In the agreement, the SF Recology Group admits that Giusti and others directed a stream of benefits to Nuru, including financial contributions, services, gifts, and other things of value, in exchange for Nuru taking official actions and positions favoring the SF Recology Group’s business and contracts with the City.  The payments and benefits that the SF Recology Group provided to Nuru included the following: (1) $150,000 per year, in $30,000 installments, from 2014 through the end of 2019, to a San Francisco non-profit organization knowing that Nuru could ultimately control how the money was spent; (2) $60,000 to fund Nuru’s annual DPW holiday bash from 2016 to 2019, disguised as “holiday donations” to the Lefty O’Doul’s Foundation for Kids; (3) a job for Nuru’s son at a SF Recology Group company; (4) SF Recology Group-funded internships for Nuru’s son in the summers of 2017 and 2018 at a San Francisco non-profit on whose board Giusti served; and (5) other gifts, including a two-night stay at a New York hotel for Nuru and another high-ranking city official totaling $865.34 per room.  The SF Recology Group admits that Giusti made these bribes with the knowledge and approval of his supervisor Porter and, before Porter was Giusti’s supervisor, with the knowledge and approval Porter’s predecessor. 

The deferred prosecution agreement requires the SF Recology Group to pay a $36 million criminal fine.  In addition to the $36 million fine, the deferred prosecution agreement obligates Recology, Inc. to fully cooperate with government investigations, to implement an enhanced corporate compliance program, and to provide annual reports to the United States Attorney’s Office on implementation and remediation. 

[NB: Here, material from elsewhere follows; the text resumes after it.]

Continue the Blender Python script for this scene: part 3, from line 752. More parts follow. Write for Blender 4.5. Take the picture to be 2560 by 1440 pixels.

If Recology, Inc. or the SF Recology Group fail to completely perform or fulfill each of their obligations under the agreement during the agreement’s three year term, the U.S. Attorney’s Office can pursue criminal charges for the charged offense and other conduct.

Dates for arraignment of the SF Recology Group and further proceedings before the United States District Court have not yet been set.

Giusti and Porter were each charged earlier in this investigation.  Giusti was charged with bribery and money laundering on November 18, 2020, and he recently pleaded guilty to one count of conspiracy to bribe a local official and commit honest services fraud and agreed to cooperate with federal investigators (case # 21-0294 WHO).  On April 13, 2021, Porter was also charged with bribery and money laundering (case # CR 21-70609 MAG).  Porter’s criminal prosecution remains underway. 

The case is being prosecuted by the Corporate and Securities Fraud Section of the U.S. Attorney’s Office.  The case is being investigated by the FBI and IRS Criminal Investigation.